YOUR INSTRUCTIONS:
Tally up the lines carrying the string "finishes" and respond with only the resulting number.

DATASET CONTENT:
——————
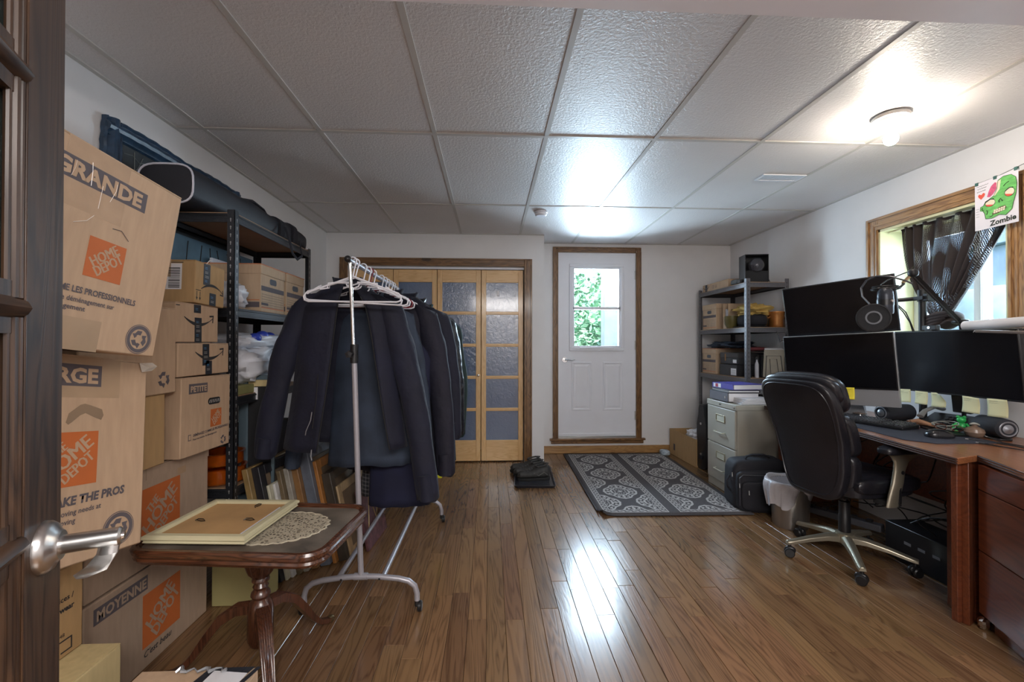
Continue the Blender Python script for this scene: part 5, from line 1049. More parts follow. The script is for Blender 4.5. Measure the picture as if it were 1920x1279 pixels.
——————
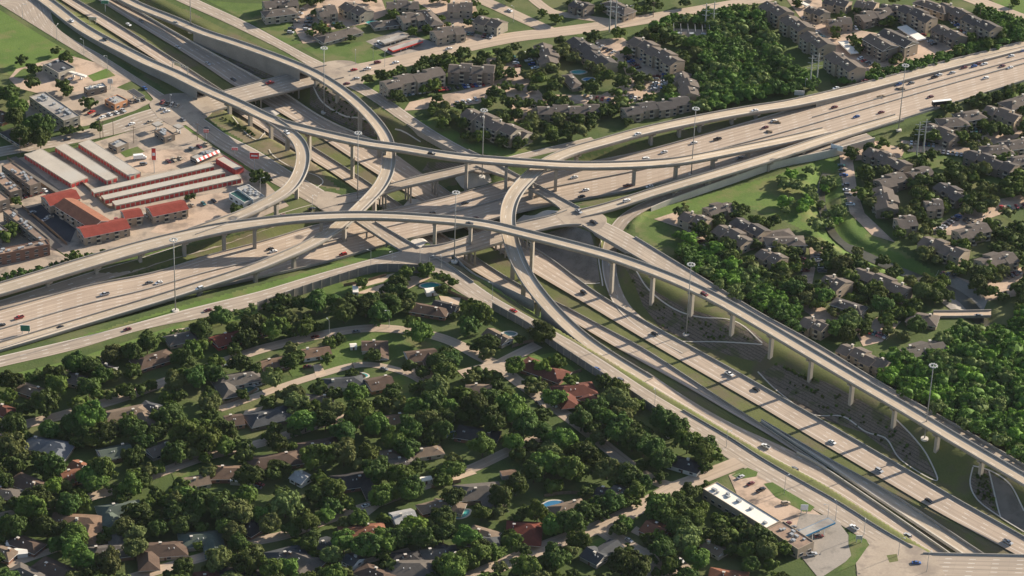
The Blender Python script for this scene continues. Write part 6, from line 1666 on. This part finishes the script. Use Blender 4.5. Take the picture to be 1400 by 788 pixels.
——————
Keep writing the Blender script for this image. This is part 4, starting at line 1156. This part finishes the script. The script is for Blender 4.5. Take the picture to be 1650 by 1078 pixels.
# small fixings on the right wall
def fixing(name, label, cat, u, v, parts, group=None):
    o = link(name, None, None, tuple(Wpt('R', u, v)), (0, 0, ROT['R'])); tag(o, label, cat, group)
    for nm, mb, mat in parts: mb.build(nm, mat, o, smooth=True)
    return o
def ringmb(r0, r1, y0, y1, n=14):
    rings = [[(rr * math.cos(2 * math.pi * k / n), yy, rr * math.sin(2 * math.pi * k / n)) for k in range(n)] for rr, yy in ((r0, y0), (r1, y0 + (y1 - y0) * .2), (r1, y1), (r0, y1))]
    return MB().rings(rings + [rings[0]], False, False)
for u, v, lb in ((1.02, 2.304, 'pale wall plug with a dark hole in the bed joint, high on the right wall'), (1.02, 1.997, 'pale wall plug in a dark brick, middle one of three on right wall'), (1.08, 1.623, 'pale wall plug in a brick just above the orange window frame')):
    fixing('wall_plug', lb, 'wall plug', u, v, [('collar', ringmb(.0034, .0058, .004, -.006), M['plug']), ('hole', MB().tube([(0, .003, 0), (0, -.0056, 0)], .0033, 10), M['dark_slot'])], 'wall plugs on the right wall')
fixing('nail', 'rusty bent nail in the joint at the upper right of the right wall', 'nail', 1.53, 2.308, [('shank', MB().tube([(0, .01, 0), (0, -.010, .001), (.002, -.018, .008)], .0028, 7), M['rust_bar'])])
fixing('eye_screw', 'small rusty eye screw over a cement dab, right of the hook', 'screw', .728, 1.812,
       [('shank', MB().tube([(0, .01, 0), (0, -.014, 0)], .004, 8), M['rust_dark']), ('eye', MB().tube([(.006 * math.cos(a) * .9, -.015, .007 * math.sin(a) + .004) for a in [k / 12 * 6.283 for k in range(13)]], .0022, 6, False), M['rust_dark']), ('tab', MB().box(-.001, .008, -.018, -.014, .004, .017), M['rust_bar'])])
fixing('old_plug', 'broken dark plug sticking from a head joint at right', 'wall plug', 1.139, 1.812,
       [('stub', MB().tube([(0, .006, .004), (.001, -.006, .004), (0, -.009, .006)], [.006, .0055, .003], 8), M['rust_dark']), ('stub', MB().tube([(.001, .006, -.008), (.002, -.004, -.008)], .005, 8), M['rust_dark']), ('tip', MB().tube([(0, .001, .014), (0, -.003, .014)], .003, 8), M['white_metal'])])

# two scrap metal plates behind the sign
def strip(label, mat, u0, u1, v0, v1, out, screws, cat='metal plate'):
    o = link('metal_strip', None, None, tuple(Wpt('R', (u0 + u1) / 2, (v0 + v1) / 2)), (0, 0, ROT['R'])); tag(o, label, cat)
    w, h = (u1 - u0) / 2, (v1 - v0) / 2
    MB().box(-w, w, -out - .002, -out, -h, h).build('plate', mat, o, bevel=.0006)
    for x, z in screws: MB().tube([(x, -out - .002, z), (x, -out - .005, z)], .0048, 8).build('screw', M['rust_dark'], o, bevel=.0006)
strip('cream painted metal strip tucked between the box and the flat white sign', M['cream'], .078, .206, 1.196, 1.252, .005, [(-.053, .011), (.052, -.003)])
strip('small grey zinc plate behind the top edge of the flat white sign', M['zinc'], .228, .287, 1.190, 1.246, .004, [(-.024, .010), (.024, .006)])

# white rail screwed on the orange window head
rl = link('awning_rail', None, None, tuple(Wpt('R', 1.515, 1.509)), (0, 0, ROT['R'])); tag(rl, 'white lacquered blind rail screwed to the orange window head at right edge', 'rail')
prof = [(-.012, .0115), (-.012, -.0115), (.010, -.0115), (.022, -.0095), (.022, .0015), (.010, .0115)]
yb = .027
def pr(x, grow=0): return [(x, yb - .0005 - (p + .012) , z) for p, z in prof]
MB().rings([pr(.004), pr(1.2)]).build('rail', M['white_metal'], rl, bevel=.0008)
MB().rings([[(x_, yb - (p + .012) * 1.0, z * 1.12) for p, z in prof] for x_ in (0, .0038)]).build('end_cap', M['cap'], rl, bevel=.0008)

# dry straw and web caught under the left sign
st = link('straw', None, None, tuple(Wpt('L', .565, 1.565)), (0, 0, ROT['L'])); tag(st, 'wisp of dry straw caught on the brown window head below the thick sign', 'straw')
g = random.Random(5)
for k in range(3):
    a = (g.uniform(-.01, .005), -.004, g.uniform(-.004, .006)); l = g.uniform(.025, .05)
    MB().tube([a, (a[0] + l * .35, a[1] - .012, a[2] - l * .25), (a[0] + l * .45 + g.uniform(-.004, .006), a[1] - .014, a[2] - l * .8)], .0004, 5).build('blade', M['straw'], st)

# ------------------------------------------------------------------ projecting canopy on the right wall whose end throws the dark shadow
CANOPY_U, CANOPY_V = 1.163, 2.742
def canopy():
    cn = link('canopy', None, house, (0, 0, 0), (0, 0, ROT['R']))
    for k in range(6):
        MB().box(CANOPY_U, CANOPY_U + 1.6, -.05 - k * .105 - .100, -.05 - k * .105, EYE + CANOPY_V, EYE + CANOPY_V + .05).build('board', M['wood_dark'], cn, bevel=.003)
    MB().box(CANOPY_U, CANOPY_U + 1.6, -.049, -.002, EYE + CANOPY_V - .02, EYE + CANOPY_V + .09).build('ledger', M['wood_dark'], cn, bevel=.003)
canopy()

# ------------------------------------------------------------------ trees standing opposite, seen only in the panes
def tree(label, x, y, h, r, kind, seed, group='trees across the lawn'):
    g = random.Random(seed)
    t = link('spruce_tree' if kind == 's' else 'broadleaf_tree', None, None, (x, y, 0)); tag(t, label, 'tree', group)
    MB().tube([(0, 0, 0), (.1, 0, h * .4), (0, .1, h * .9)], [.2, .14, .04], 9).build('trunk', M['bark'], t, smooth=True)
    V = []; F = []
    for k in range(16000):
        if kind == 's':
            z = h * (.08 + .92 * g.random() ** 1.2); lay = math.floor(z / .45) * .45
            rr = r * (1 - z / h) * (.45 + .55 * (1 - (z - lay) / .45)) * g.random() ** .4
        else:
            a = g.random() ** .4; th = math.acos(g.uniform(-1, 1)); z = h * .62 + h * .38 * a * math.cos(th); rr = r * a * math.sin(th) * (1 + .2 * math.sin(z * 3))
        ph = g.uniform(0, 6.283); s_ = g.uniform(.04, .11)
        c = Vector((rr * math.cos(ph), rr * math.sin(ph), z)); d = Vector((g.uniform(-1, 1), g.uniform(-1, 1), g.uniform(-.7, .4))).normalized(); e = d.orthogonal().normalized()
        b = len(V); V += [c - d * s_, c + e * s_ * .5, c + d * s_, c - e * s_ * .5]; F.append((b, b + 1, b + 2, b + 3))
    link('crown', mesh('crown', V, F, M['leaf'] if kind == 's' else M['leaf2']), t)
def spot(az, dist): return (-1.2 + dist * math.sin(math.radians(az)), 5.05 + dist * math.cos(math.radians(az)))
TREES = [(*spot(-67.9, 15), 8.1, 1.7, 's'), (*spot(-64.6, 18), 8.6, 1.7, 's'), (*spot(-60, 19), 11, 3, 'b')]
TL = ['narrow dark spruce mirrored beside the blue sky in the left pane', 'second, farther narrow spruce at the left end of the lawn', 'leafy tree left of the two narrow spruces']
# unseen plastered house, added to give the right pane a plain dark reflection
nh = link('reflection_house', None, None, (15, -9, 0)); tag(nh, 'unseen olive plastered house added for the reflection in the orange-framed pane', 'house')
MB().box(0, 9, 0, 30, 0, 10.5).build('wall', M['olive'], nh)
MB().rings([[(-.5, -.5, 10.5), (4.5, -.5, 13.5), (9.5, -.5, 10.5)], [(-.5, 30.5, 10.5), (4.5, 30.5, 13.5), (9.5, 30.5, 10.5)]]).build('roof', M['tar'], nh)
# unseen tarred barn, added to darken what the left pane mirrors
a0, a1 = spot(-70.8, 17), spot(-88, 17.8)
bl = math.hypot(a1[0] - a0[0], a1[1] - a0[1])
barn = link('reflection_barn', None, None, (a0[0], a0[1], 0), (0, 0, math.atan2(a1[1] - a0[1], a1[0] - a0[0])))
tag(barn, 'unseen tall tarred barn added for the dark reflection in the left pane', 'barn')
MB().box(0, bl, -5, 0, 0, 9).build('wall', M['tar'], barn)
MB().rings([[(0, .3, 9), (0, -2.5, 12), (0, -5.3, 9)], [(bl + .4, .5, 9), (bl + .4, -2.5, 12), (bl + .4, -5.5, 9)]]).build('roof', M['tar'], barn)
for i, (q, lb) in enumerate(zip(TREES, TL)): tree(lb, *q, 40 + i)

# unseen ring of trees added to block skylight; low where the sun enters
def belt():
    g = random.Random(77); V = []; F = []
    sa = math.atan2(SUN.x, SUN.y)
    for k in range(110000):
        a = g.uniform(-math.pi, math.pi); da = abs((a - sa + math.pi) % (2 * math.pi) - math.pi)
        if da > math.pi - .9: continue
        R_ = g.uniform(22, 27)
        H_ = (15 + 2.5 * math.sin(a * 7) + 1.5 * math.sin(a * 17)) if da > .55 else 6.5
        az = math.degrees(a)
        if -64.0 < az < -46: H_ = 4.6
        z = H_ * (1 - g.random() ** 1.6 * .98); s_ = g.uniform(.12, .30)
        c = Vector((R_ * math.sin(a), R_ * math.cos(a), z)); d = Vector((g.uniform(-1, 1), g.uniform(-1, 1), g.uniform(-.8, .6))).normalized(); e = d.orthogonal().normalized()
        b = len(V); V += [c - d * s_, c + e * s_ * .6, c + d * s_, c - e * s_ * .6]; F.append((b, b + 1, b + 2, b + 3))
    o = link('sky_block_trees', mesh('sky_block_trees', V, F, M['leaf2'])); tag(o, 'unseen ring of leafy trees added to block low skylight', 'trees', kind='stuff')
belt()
——————
SOLUTION FOR THIS TASK:
2